Project Build Instructions
- mkdir build
- cd build
- cmake ..
- make
- ./ExtendedKF
Dataset
The dataset consists of simulated lidar and radar measurements detecting a bicycle that travels around the vehicle.
Data file:
- obj_pose-laser-radar-synthetic-input.txt
Data Flow:
- The measuremennt processor/matlab simulator is generating the FUSION .txt file: "data/obj_pose-laser-radar-synthetic-ukf-input.txt"; OR "../matlab_examples/obj_pose-laser-radar-synthetic-ukf-input.txt";
The Input file format is: #L(for laser) meas_px meas_py timestamp gt_px gt_py gt_vx gt_vy #R(for radar) meas_rho meas_phi meas_rho_dot timestamp gt_px gt_py gt_vx gt_vy
Example: R 8.60363 0.0290616 -2.99903 1477010443399637 8.6 0.25 -3.00029 0 L 8.45 0.25 1477010443349642 8.45 0.25 -3.00027 0
- The EKF Algorithm reads form file reads all the lines and generates measurement structures
- The MeasurementProcessor() is called with individual measurements (one by one). The results are saved (Attention: no file processing routines are used inside MeasurementProcessor() all the file processing routines are in the main function So the data read/write is decoupled from the algorithm
- The results are saved in an output file: "data/obj_pose-laser-radar-ekf-output.txt"

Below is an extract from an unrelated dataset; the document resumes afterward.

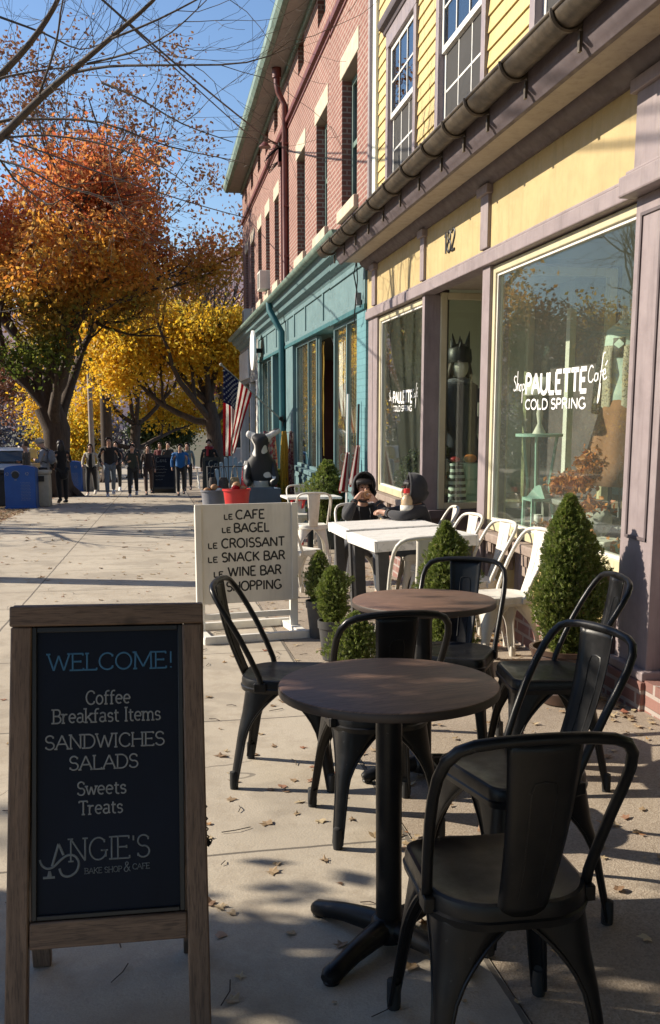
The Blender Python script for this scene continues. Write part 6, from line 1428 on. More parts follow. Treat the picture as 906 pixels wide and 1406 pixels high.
t = empty('goods_crate', 'slate blue wooden crate standing in front of the cow figure', 'crate', (1.50, 14.7, gz(14.7)), R(4))
MT['slateblue'] = mat('slate_blue_paint', (.06, .10, .15), .6); 
m = MB()
for s_ in (-.26, .248): m.box(-.34, .34, s_, s_ + .012, 0, .74); 
for s_ in (-.352, .34): m.box(s_, s_ + .012, -.26, .26, 0, .74)
m.build('side_boards', 'slateblue', t, 0, bevel=.003); m = MB(); m.box(-.335, .335, -.245, .245, .0, .68); m.build('contents', 'oldwood', t, 0)
def bucket(label, x, y, r, h, mt, lip, square=False):
    t = empty('bucket', label, 'bucket', (x, y, gz(y) + lip), R(20), 'buckets of small goods')
    m = MB(); n = 4 if square else 24
    m.lathe([(.001, 0), (r * .78, 0), (r, h), (r * 1.06, h), (r * 1.06, h - .03), (r * .96, h - .01), (r * .76, .02), (.001, .02)], n=n, cap=False); m.build('bucket_body', mt, t, 30)
    rs = random.Random(int(x * 90))
    for k in range(7):
        a = rs.uniform(0, 6.28); q = rs.uniform(0, r * .65); m = MB(); m.ell((q * math.cos(a), q * math.sin(a), h + rs.uniform(-.02, .06)), (r * .33, r * .28, r * .26), 10, 7); m.build('soft_toy', rs.choice(('signwhite', 'black', 'vinyl', 'bagel', 'flag_red')), t, 180)
bucket('red bucket heaped with soft toys behind the white sign board', 1.10, 13.6, .20, .36, 'redcap', .435)
t = empty('display_bench', 'low wooden bench under the red bucket outside the teal shop', 'bench', (1.10, 13.6, gz(13.6)), R(3))
m = MB(); m.box(-.42, .42, -.2, .2, .40, .432); m.build('seat', 'oldwood', t, 0, bevel=.005)
for s_ in (-.36, .36): m = MB(); m.box(s_ - .03, s_ + .03, -.18, .18, 0, .40); m.build('leg', 'oldwood', t, 0, bevel=.004)

MT['zinc'] = mat('grey_plastic_tub', (.22, .22, .24), .5); bucket('grey tub of small goods beside the red bucket', .93, 16.6, .22, .66, 'zinc', 0)
def adirondack():
    t = empty('slatted_chair', 'pale grey blue slatted garden chair with rounded back behind the flag', 'chair', (1.42, 19.0, gz(19)), R(175)); mt = MT['paleblue'] = mat('pale_blue_paint', (.22, .28, .33), .6)
    for k in range(7):
        x = (k - 3) * .085; m = MB(); h = 1.22 - .05 * abs(k - 3) ** 1.6; m.beam((x, -.15, .3), (x * 1.15, -.42, h), .075, .018, (0, 1, 0)); m.ell((x * 1.15, -.42, h), (.037, .01, .03), 10, 6); m.build('back_slat', mt, t, 40)
    for k in range(6): m = MB(); m.box(-.3, .3, -.12 + k * .095, -.04 + k * .095, .33 + k * .012, .35 + k * .012); m.build('seat_slat', mt, t, 0, bevel=.003)
    for s_ in (-1, 1):
        m = MB(); m.box(s_ * .36 - .06, s_ * .36 + .06, -.3, .5, .56, .58); m.build('arm', mt, t, 0, bevel=.005); m = MB(); m.box(s_ * .34 - .045, s_ * .34 + .045, .36, .40, 0, .56); m.box(s_ * .33 - .02, s_ * .33 + .02, -.45, .42, .22, .32); m.build('leg', mt, t, 0, bevel=.004)
adirondack()
def rack():
    t = empty('garment_rail', 'metal rail hung with a yellow scarf and patterned shawls by the teal doorway', 'clothes rail', (2.0, 15.9, gz(15.9)), R(12))
    m = MB(); m.tube([(-.3, 0, 0), (-.3, 0, 1.62), (.3, 0, 1.62), (.3, 0, 0)], .014, 8)
    for s_ in (-.3, .3): m.tube([(s_, -.25, .02), (s_, .25, .02)], .014, 8)
    m.build('rail', 'zinc', t, 60)
    MT['yel_cloth'] = mat('yellow_scarf_cloth', (.62, .38, .04), .85, (.50, .27, .03), 30); MT['pat_cloth'] = mat('pink_patterned_cloth', (.42, .08, .10), .85, (.55, .46, .38), 16, lo=.48, hi=.52); MT['mar_cloth'] = mat('maroon_patterned_cloth', (.16, .03, .05), .85, (.42, .30, .26), 22, lo=.5, hi=.54)
    for x, w, z0, mt, lb in ((.12, .17, .42, 'yel_cloth', 'scarf'), (-.10, .20, .30, 'pat_cloth', 'shawl'), (-.22, .14, .12, 'mar_cloth', 'shawl'), (.24, .13, .12, 'mar_cloth', 'shawl')):
        m = MB(); m.grid(lambda u, v: (x + (u - .5) * w * (.55 + .45 * math.sin(min(1, (1 - v) * 2.2) * 1.57)), -.03 + .03 * math.sin(u * 16 + x * 20) * (1.1 - v) + (.02 if u > .5 else -.02), z0 + (1.64 - z0) * v), 24, 14)
        c = m.build('garment', mt, t, 180, solid=.006); tag(c, {'yel_cloth': 'long yellow scarf', 'pat_cloth': 'pink patterned shawl'}.get(mt, None))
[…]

Output file format: est_px est_py est_vx est_vy meas_px meas_py gt_px gt_py gt_vx gt_vy
Example: 4.53271 0.279 -0.842172 53.1339 4.29136 0.215312 2.28434 0.226323 43.2222 2.65959 0.931181 23.2469 4.29136 0.215312 2.28434 0.226323
INPUT: values provided by the simulator to the c++ program
["sensor_measurement"] => the measurement that the simulator observed (either lidar or radar)
OUTPUT: values provided by the c++ program to the simulator
["estimate_x"] <= kalman filter estimated position x ["estimate_y"] <= kalman filter estimated position y ["rmse_x"] ["rmse_y"] ["rmse_vx"] ["rmse_vy"]
The project goal of keeping RMSE value less than or equal to the values [.11, .11, 0.52, 0.52] was succesfully acheived.